#### Source excerpt
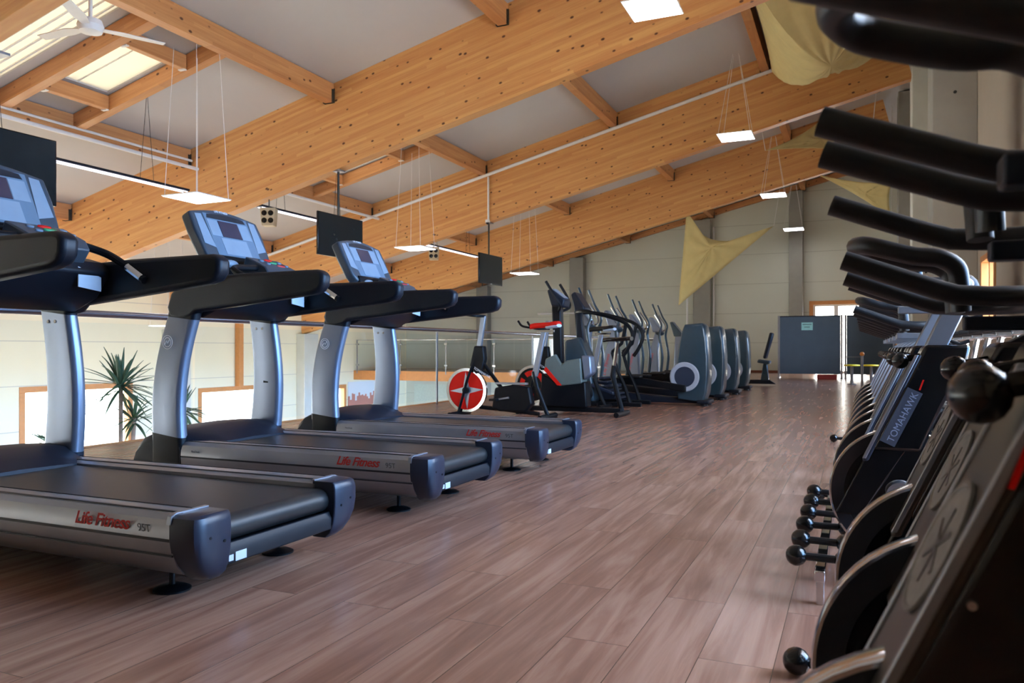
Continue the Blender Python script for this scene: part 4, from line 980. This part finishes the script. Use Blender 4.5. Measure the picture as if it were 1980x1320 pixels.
o = MB().box(-.25, .25, -.15, .15, 0, .13).build('aerobic_step', 'redbox', bevel=.015); o.location = (-.68, 22.9, 0); tag(o, 'dark red box on the floor below the partition screen', 'step')
def stool(x, y, z, label):
    t = empty('stool', (x, y, 0), 0, label, 'stool', 'yellow round stools')
    MB().lathe([(.17, 0), (.18, .015), (.17, .035), (.10, .04)], 24, Matrix.Translation((0, 0, z-.04))).build('seat', 'yellow', t)
    MB().tube([(0, 0, .02), (0, 0, z-.04)], .035, 12).build('leg', 'alu', t); MB().lathe([(.10, 0), (.10, .015), (.04, .03)], 20).build('base', 'alu', t)
stool(-.05, 19.6, .47, 'yellow round stool in front of the gap between the screens')
stool(.36, 19.6, .47, 'yellow round stool half hidden behind the bike flywheels')
t = empty('bollard', (.15, 17.6, 0), 0, 'thin steel post topped with an orange ball', 'post')
MB().tube([(0, 0, .01), (0, 0, .70)], .025, 12).build('post', 'alu', t); MB().ball((0, 0, .72), .045).build('ball_top', 'orange', t); MB().tube([(-.35, .0, .66), (0, 0, .66)], .006, 6).build('cross_rod', 'alu', t)

# ------------------------------------------------------------------ lower hall: plants and posters
def leaf(b, base, az, el, L, w, droop):
    n = 7; vs = []
    d = Vector((math.cos(az)*math.cos(el), math.sin(az)*math.cos(el), math.sin(el))); side = Vector((-math.sin(az), math.cos(az), 0)); up = side.cross(d)*-1
    for i in range(n+1):
        q = i/n; p = Vector(base)+d*L*q+Vector((0, 0, -droop*L*q*q)); ww = w*math.sin(math.pi*min(.98, .12+.86*q))**.7*(1-.35*q)
        vs += [p-side*ww+up*ww*.25, p, p+side*ww+up*ww*.25]
    fs = []
    for i in range(n):
        for j in range(2): fs.append((i*3+j, i*3+j+1, i*3+j+4, i*3+j+3))
    b.add(vs, fs)
def yucca(loc, heads, label, pot_z):
    t = empty('potted_yucca', (loc[0], loc[1], pot_z), 0, label, 'plant', 'tall yuccas in the lower hall')
    MB().lathe([(.20, 0), (.27, .42), (.29, .45), (.26, .45), (.24, .38)], 24).build('pot', 'pot', t)
    for (dx, dy, z, L, cnt) in heads:
        h = z-pot_z
        MB().tube(bez([(0, 0, .35), (dx*.4, dy*.4, h*.5), (dx, dy, h)]), [.035]*8+[.026]*9, 9).build('trunk', 'trunk', t)
        b = MB()
        for i in range(cnt):
            leaf(b, (dx, dy, h+.03-.10*(i/cnt)), rnd.uniform(0, 6.28), R(rnd.uniform(-35, 80)), L*rnd.uniform(.75, 1.1), .024, rnd.uniform(.05, .35))
        f = b.build('leaves', 'leaf', t, smooth=80); q = f.modifiers.new('solid', 'SOLIDIFY'); q.thickness = .003
yucca((-8.45, 6.95), [(0, 0, .36, .62, 46), (.12, .1, -.05, .45, 26)], 'tall spiky yucca seen between the two nearest treadmill uprights', -3.2)
yucca((-8.2, 7.7), [(0, 0, .02, .45, 34)], 'smaller spiky yucca right of the tall one', -3.2)
yucca((-8.9, 6.4), [(0, 0, -.35, .42, 26)], 'low yucca whose leaf tips show beside the nearest upright', -3.2)
def poster(name, x, y0, y1, z0, z1, m, label, cat):
    o = MB().box(0, .02, -(y1-y0)/2, (y1-y0)/2, 0, z1-z0).build(name, m); o.location = (x, (y0+y1)/2, z0); tag(o, label, cat); return o
poster('poster', XL+.01, 24.3, 26.7, -1.35, -.42, 'poster', 'large poster of a reddish city skyline on the left wall', 'poster')
poster('warning_sign', XL+.01, 9.9, 10.35, -1.35, -.98, 'yellow', 'small yellow sign on the left wall by the window', 'sign')

o = MB().box(-.9, .9, 0, .02, 0, 1.1).build('poster', mat('pale_poster', (206, 216, 204), .7)); o.location = (-16.2, YF-.03, -1.75); tag(o, 'pale green poster on the far wall under the gallery', 'poster')
o = MB().box(-.18, .18, 0, .02, 0, 1.6).build('banner', 'yellow'); o.location = (-14.85, YF-.03, -2.0); tag(o, 'narrow yellow banner on the far wall under the gallery', 'banner')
########
Given instruction>
From the material above, copy everything exactly but the pictures.

Answer>
Continue the Blender Python script for this scene: part 4, from line 980. This part finishes the script. Use Blender 4.5. Measure the picture as if it were 1980x1320 pixels.
o = MB().box(-.25, .25, -.15, .15, 0, .13).build('aerobic_step', 'redbox', bevel=.015); o.location = (-.68, 22.9, 0); tag(o, 'dark red box on the floor below the partition screen', 'step')
def stool(x, y, z, label):
    t = empty('stool', (x, y, 0), 0, label, 'stool', 'yellow round stools')
    MB().lathe([(.17, 0), (.18, .015), (.17, .035), (.10, .04)], 24, Matrix.Translation((0, 0, z-.04))).build('seat', 'yellow', t)
    MB().tube([(0, 0, .02), (0, 0, z-.04)], .035, 12).build('leg', 'alu', t); MB().lathe([(.10, 0), (.10, .015), (.04, .03)], 20).build('base', 'alu', t)
stool(-.05, 19.6, .47, 'yellow round stool in front of the gap between the screens')
stool(.36, 19.6, .47, 'yellow round stool half hidden behind the bike flywheels')
t = empty('bollard', (.15, 17.6, 0), 0, 'thin steel post topped with an orange ball', 'post')
MB().tube([(0, 0, .01), (0, 0, .70)], .025, 12).build('post', 'alu', t); MB().ball((0, 0, .72), .045).build('ball_top', 'orange', t); MB().tube([(-.35, .0, .66), (0, 0, .66)], .006, 6).build('cross_rod', 'alu', t)

# ------------------------------------------------------------------ lower hall: plants and posters
def leaf(b, base, az, el, L, w, droop):
    n = 7; vs = []
    d = Vector((math.cos(az)*math.cos(el), math.sin(az)*math.cos(el), math.sin(el))); side = Vector((-math.sin(az), math.cos(az), 0)); up = side.cross(d)*-1
    for i in range(n+1):
        q = i/n; p = Vector(base)+d*L*q+Vector((0, 0, -droop*L*q*q)); ww = w*math.sin(math.pi*min(.98, .12+.86*q))**.7*(1-.35*q)
        vs += [p-side*ww+up*ww*.25, p, p+side*ww+up*ww*.25]
    fs = []
    for i in range(n):
        for j in range(2): fs.append((i*3+j, i*3+j+1, i*3+j+4, i*3+j+3))
    b.add(vs, fs)
def yucca(loc, heads, label, pot_z):
    t = empty('potted_yucca', (loc[0], loc[1], pot_z), 0, label, 'plant', 'tall yuccas in the lower hall')
    MB().lathe([(.20, 0), (.27, .42), (.29, .45), (.26, .45), (.24, .38)], 24).build('pot', 'pot', t)
    for (dx, dy, z, L, cnt) in heads:
        h = z-pot_z
        MB().tube(bez([(0, 0, .35), (dx*.4, dy*.4, h*.5), (dx, dy, h)]), [.035]*8+[.026]*9, 9).build('trunk', 'trunk', t)
        b = MB()
        for i in range(cnt):
            leaf(b, (dx, dy, h+.03-.10*(i/cnt)), rnd.uniform(0, 6.28), R(rnd.uniform(-35, 80)), L*rnd.uniform(.75, 1.1), .024, rnd.uniform(.05, .35))
        f = b.build('leaves', 'leaf', t, smooth=80); q = f.modifiers.new('solid', 'SOLIDIFY'); q.thickness = .003
yucca((-8.45, 6.95), [(0, 0, .36, .62, 46), (.12, .1, -.05, .45, 26)], 'tall spiky yucca seen between the two nearest treadmill uprights', -3.2)
yucca((-8.2, 7.7), [(0, 0, .02, .45, 34)], 'smaller spiky yucca right of the tall one', -3.2)
yucca((-8.9, 6.4), [(0, 0, -.35, .42, 26)], 'low yucca whose leaf tips show beside the nearest upright', -3.2)
def poster(name, x, y0, y1, z0, z1, m, label, cat):
    o = MB().box(0, .02, -(y1-y0)/2, (y1-y0)/2, 0, z1-z0).build(name, m); o.location = (x, (y0+y1)/2, z0); tag(o, label, cat); return o
poster('poster', XL+.01, 24.3, 26.7, -1.35, -.42, 'poster', 'large poster of a reddish city skyline on the left wall', 'poster')
poster('warning_sign', XL+.01, 9.9, 10.35, -1.35, -.98, 'yellow', 'small yellow sign on the left wall by the window', 'sign')

o = MB().box(-.9, .9, 0, .02, 0, 1.1).build('poster', mat('pale_poster', (206, 216, 204), .7)); o.location = (-16.2, YF-.03, -1.75); tag(o, 'pale green poster on the far wall under the gallery', 'poster')
o = MB().box(-.18, .18, 0, .02, 0, 1.6).build('banner', 'yellow'); o.location = (-14.85, YF-.03, -2.0); tag(o, 'narrow yellow banner on the far wall under the gallery', 'banner')